Posts Tagged ‘Christianity’

Book Review – Americus

AmericusAmericus by M.K. Reed
My rating: 3 of 5 stars

Hey, it’s July 4th! Perfect timing for this quintessentially American story about book banning!

Americus tells the story of Neil Barton, a misunderstood fourteen-year-old book nerd living an awkward existence in Americus, a small town somewhere in Middle America. His closest relationships are with Danny, the classmate who got him into reading fantasy, especially the (fictional) Apathea Ravenchilde series; and Charlotte, the friendly youth services librarian at his local library — a fellow Apathea fan. Otherwise, Neil doesn’t interact with his peers unless they are physically threatening him; and he can’t connect with his overwhelmed (but well-meaning) mom.

After middle school graduation, things just get more awkward and lonely for Neil. Nancy Burns, Danny’s fundamentalist Christian mom, catches her son reading the latest Apathea book, and, terrified that her son is being corrupted by a book she considers Satanist and obscene, Nancy sets about making Neil’s life terrible. First, she sends Danny away to a religious summer camp, followed by military school. Then, she starts a campaign to ban the Apathea books from the library.

In setting up the dichotomy between small-town idiocy and alternatives, the comic includes positive portrayals of: librarians, vegans, punks, fantasy novels, sci-fi geeks, metal heads, brunettes (I’m not kidding — being brunette in this story implies outsider which implies good guy…also, there are zero non-white characters from what I can tell), single mothers, homosexuals, people who accept homosexuality, and people named Charlotte. On those merits, I enjoyed the story and would recommend it. Many of Neil’s experiences — a first job as a library page, parents and teachers who endlessly say high school are the best years of your life, the magic moment when a more experienced peer clues you into the music you should have been listening to all along — ring perfectly true to me. Yet, overall, the story is too simplistic and lacks the subtlety and nuance that would make it a home run.

Americus doesn’t quite successfully satirize the excessive patriotism, Christian moralizing, and homophobia of the place it portrays. Do such small towns really exist outside of fiction? Some of the zings at Americanism — the big-box stores, minimum-wage jobs, cynical reminders that the best Americus’ youngsters can hope for is getting out of their town — work for what they are, potshots at broad targets. But depth is lacking. Nancy, frankly, comes across as a lunatic, with her rants about witches and protecting her children’s souls. I never believed she had a hope of winning the library board to her side. The charges of obscenity in the Apathea books never had any credibility, either.
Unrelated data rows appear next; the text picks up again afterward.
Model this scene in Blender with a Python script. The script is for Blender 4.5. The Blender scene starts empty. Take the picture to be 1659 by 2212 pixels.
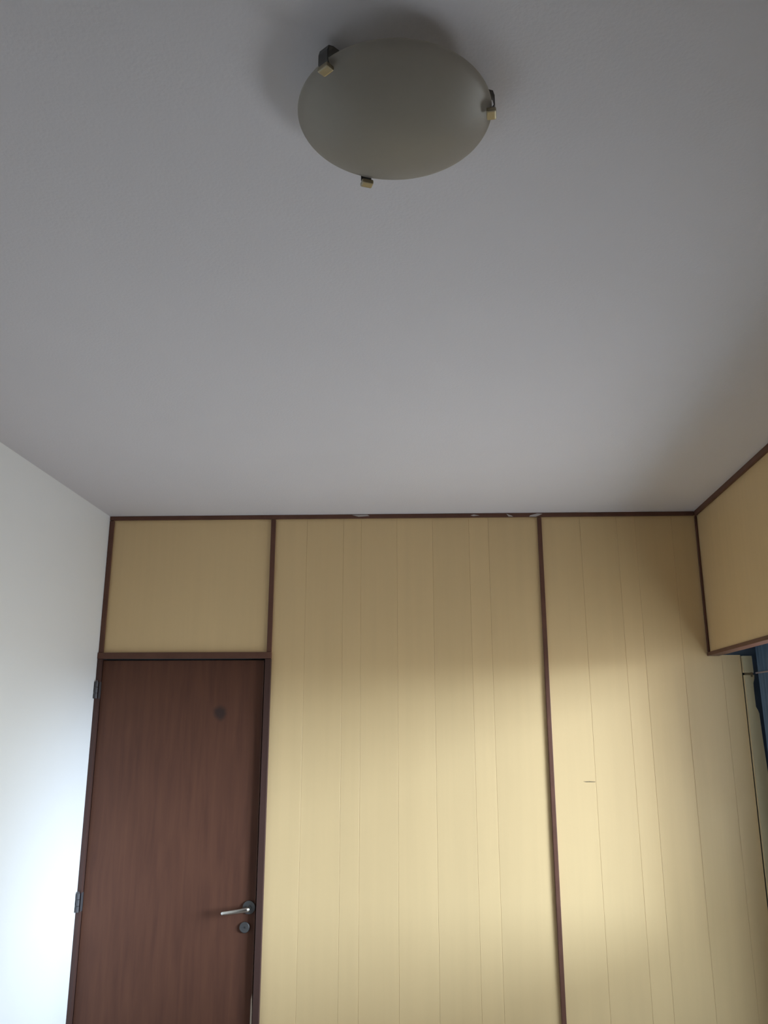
import bpy, bmesh, math, random
from mathutils import Vector, Matrix
random.seed(7)
R = math.radians
sc = bpy.context.scene
C = sc.collection

# ------------------------------------------------------------------ camera
H = 2.592                                   # ceiling height
FPX = 1752.18                               # focal length in pixels of the 1659 x 2212 frame
cam_d = bpy.data.cameras.new('camera'); cam = bpy.data.objects.new('camera', cam_d); C.objects.link(cam)
cam_d.sensor_fit = 'VERTICAL'; cam_d.sensor_height = 24.0; cam_d.sensor_width = 18.0
cam_d.lens = FPX / 2212 * 24.0
cam_d.clip_start = 0.05
cam.location = (1.3894, -3.6, 1.6748)
cam.rotation_euler = (R(90 + 14.47), R(0.02), R(1.974))
sc.camera = cam

# ------------------------------------------------------------------ sky, sun, exposure
sc.view_settings.view_transform = 'Standard'; sc.view_settings.look = 'None'
sc.view_settings.gamma = 1.0; sc.view_settings.use_curve_mapping = False
sc.view_settings.exposure = 0.20
SKY = 20.5
SUN = 5.4
w = bpy.data.worlds.new('sky'); sc.world = w; w.use_nodes = True
nt = w.node_tree; nt.nodes.clear()
out = nt.nodes.new('ShaderNodeOutputWorld'); bg = nt.nodes.new('ShaderNodeBackground')
tc = nt.nodes.new('ShaderNodeTexCoord'); sep = nt.nodes.new('ShaderNodeSeparateXYZ'); rmp = nt.nodes.new('ShaderNodeValToRGB')
mr = nt.nodes.new('ShaderNodeMapRange'); mr.inputs['From Min'].default_value = -1; mr.inputs['From Max'].default_value = 1
nt.links.new(tc.outputs['Generated'], sep.inputs[0]); nt.links.new(sep.outputs['Z'], mr.inputs['Value'])
nt.links.new(mr.outputs[0], rmp.inputs[0])
cr = rmp.color_ramp
cr.elements[0].position = 0.0;  cr.elements[0].color = (0.22, 0.22, 0.23, 1)      # ground, paving
cr.elements[1].position = 0.40; cr.elements[1].color = (0.34, 0.34, 0.35, 1)
e = cr.elements.new(0.49); e.color = (0.54, 0.54, 0.55, 1)                          # sunlit distance
e = cr.elements.new(0.51); e.color = (0.88, 0.94, 1.0, 1)                            # pale hazy sky
e = cr.elements.new(1.0);  e.color = (0.62, 0.78, 1.0, 1)
nt.links.new(rmp.outputs[0], bg.inputs['Color']); bg.inputs['Strength'].default_value = SKY
nt.links.new(bg.outputs[0], out.inputs['Surface'])

sun_d = bpy.data.lights.new('sun', 'SUN'); sun = bpy.data.objects.new('sun', sun_d); C.objects.link(sun)
sun_d.energy = SUN; sun_d.angle = R(17); sun_d.color = (0.66, 0.79, 1.0)
SUN_AZ, SUN_EL = 64.0, 9.0                  # light runs to the left and towards the far wall
dirv = Vector((-math.sin(R(SUN_AZ)) * math.cos(R(SUN_EL)), math.cos(R(SUN_AZ)) * math.cos(R(SUN_EL)), -math.sin(R(SUN_EL))))
sun.rotation_euler = dirv.to_track_quat('-Z', 'Y').to_euler()
sun.location = (8, -6, 4)

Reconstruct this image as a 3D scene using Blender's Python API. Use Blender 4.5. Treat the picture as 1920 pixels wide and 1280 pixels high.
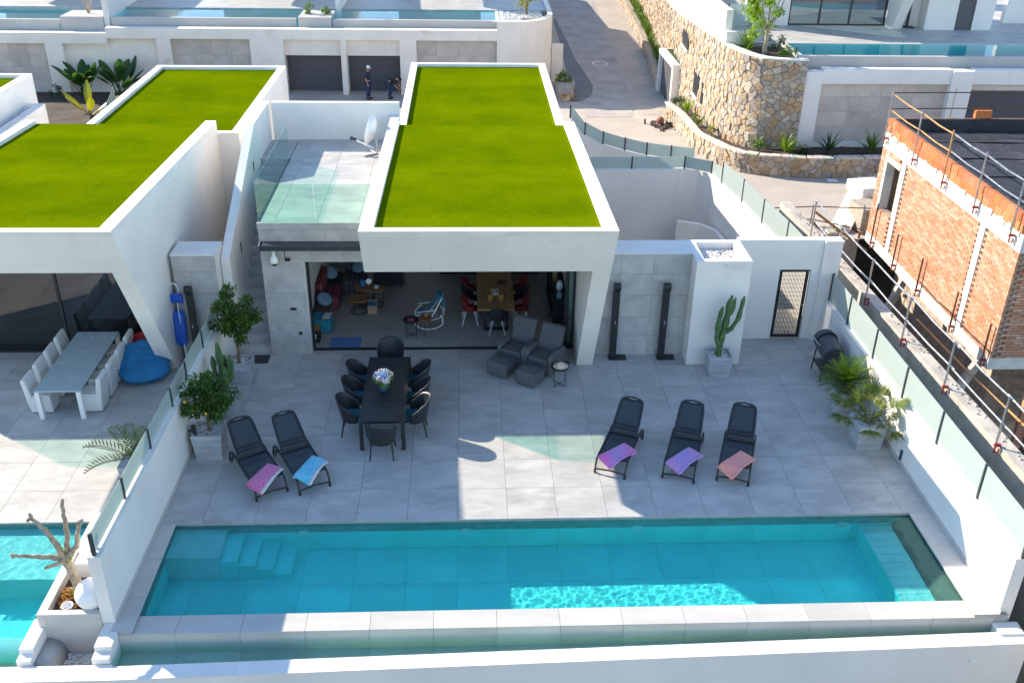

Sadly, Nancy exists as a plot device, a bad guy for the good guy characters to reject; her actions and motives never make sense on their own terms. She says she loves her children, but unlike, say Reverend Shaw of the original Footloose movie, neither the audience nor her kids believe it. In fact, Nancy’s intense Christianity appears to have no effect at all on her children, who all reject her positions with (apparently) no internal struggle or guilt. The religious camp where Danny is sent, while not fun, has little to no effect on him, either. This was hard to swallow. In reality, at least some kids raised under this influence buy in and accept their parents’ and teachers’ concept of morality; others accept pieces of it, resist, struggle with it, question, and keep struggling. Very few reject it outright and create an independent worldview, especially not as preteens.

Overall, sexuality is handled oddly in Americus. Danny reveals early in the story that he is gay; we assume that this plays a large role in his mother’s actions and yet, it is never directly addressed again. A coda shows Danny in military school with a classmate he’s shared the Apathea books with; it’s implied that these two boys are a couple and doing more than talking literature in their bunks — just the opposite of what Nancy hoped military school would do for her son. Yet, because no other romantic relationship is handled with the same level of wink-wink-nudge-nudge subtext, we’re left wondering if there isn’t something unspeakable about homosexuality after all. The other good guy characters (Neil, Charlotte, and Neil’s mom) are neatly paired off in hetero relationships at the end.

And, perhaps paradoxically, with its anti-book-burning message, in the end I found the book patriotic. Notwithstanding Nancy’s accusation that libraries are atheistic communist institutions, the ultimate victory of the good guy characters here rests on “separation of church and state” and “freedom” — tenets of Americanism that patriots believe can (and does) only exist in the American system. At the end, we can comfortably believe that, while a few Nancies are out there, with the vigilance of Neils and Charlottes, everything is working as it should.